What is needed is an exact copy of the lines from the one containing "struct(MB().bar((-3.85, y - .5, 0), (-3.85, y" to the one containing "ZR), 'wall_column', M['galv'])", both lines included, and no other lines.

>> Begin Data section

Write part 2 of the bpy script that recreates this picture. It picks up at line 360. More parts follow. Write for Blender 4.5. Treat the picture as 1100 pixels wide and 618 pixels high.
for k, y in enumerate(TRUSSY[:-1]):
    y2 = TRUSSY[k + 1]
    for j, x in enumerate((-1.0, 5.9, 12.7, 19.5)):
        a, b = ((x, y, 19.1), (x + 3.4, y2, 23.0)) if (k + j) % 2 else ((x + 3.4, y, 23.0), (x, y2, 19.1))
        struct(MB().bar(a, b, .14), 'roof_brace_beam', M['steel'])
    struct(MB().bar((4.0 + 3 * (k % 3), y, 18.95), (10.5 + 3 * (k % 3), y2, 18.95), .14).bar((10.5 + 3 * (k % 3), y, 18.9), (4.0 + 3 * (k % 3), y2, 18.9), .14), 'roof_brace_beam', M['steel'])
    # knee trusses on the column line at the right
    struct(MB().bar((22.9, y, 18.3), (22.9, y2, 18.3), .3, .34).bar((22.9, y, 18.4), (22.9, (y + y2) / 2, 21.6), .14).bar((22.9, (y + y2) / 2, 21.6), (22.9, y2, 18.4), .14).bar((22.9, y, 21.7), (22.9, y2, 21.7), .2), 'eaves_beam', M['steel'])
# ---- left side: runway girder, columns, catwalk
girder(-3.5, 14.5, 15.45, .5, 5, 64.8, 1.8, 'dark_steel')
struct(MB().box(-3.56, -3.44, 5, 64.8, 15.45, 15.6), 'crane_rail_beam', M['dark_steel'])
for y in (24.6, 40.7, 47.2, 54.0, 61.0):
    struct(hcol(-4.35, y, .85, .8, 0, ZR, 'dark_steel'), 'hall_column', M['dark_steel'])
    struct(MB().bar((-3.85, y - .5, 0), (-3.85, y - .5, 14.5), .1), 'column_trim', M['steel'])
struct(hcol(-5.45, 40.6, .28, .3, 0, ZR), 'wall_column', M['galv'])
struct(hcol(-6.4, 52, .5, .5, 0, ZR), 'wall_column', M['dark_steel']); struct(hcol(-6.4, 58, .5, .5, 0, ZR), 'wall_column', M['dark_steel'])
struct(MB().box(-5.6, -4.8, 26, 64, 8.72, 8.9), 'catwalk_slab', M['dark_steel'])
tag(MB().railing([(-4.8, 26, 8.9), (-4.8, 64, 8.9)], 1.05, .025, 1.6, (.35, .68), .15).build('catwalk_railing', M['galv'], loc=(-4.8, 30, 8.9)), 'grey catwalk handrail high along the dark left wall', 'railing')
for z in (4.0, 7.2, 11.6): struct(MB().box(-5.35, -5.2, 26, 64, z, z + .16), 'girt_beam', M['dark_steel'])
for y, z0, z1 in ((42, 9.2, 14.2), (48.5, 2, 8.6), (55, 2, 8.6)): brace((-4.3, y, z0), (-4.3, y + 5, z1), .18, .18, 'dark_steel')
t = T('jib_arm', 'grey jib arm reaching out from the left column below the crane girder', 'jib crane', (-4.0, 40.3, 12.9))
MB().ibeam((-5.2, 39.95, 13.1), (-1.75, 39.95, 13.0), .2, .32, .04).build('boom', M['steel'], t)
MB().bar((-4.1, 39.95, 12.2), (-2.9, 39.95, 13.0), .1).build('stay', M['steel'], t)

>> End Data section

● Result for this task:
    struct(MB().bar((-3.85, y - .5, 0), (-3.85, y - .5, 14.5), .1), 'column_trim', M['steel'])
struct(hcol(-5.45, 40.6, .28, .3, 0, ZR), 'wall_column', M['galv'])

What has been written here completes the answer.